Brünnhilde (Asa Jäger), Wotan(Simon Bailey), les Walkyries Gerhilde (Chelsea Zurflüh), Grimgerde (Eva Vogel), Rossweise (Marie-Luise Dressen), Helmwige (Natalie Karl), Siegrune (Ida Aldrian), Ortlinde (Karola Sophia Schmid), Schwertleite (Jasmin Etminan), Waltraute (Ulrike Malotta). Kulturpalast Dresden, 9 mai 2024. Photographie © Oliver Killig.
La version oratorio avec jeu d’acteur et esquisse de mise en scène est une excellente option, qui libère l’imagination et permet de se concentrer sur la musique et le livret, projetés au-dessus de l’ouverture de scène, dont la poésie n’est pas des plus faciles à suivre.
C’est vraiment un privilège de pouvoir assister à de telles soirées, musicalement entre aurore et Crépuscule des Dieux.

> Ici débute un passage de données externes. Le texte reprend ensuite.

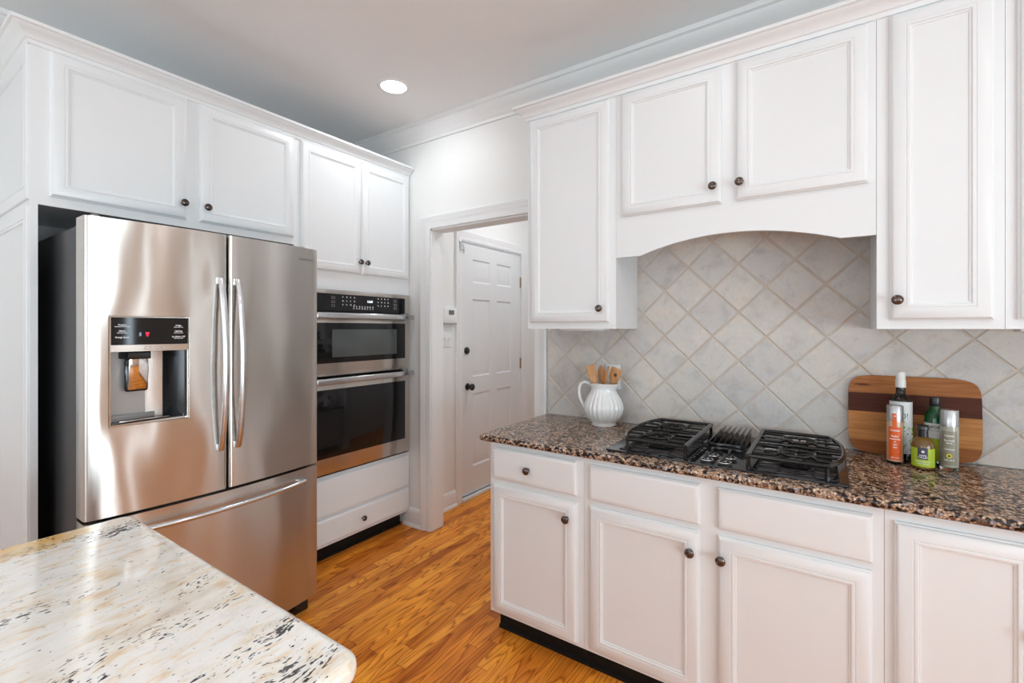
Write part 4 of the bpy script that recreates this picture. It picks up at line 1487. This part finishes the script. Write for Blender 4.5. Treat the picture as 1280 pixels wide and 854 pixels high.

Pour revenir au jour d’avant, à la discussion entre les professeures Friederike Wissmann, et Susanne Rode-Breymann, on peut se demander si l’imagination héroïque de Wagner n’est pas en partie autobiographique, lui qui aimait séduire les femmes mariées. Wotan plaide la cause devant Fricka « Un couple sans amour, ça ne vaut pas un clou », mais encore, la répudiation de sa fille Brünnhilde, pourtant aimée, n’est-elle pas celle de Christiane Wilhelmine, Mina, la première femme de Wagner, qui comme Brünnhilde avec Wotan, l’a fidèlement servi et sans laquelle il ne serait peut-être pas devenu ce qu’il a été ? On peut aussi disserter sur le bric-à-brac féérique et de son origine nordique. Mais on est en fait dans un mélange de clichés des contes de partout au monde, nourrissant puérilité et émerveillement des enfants et des enfants devenus adultes : l’épopée arthurienne, la quête du Graal (de l’anneau), l’épée Escalibure, la guerre des clans comme dans Roméo et Juliette, La Belle au bois dormant, et même L’Anneau enchanté1, de ce conte russe, dans lequel le pauvre « Martin fils de veuve » sauve la vie d’une princesse prisonnière d’un cercle de feu et obtient en récompense un anneau d’or qui donne bien des pouvoirs, sauf celui d’être aimé.
1. L’anneau enchanté, dans « Contes russes, traduits d’après le texte original et illustrés par Léon Sichler ». Ernest Leroux, éditeur, Paris, 1886, p. 193-208.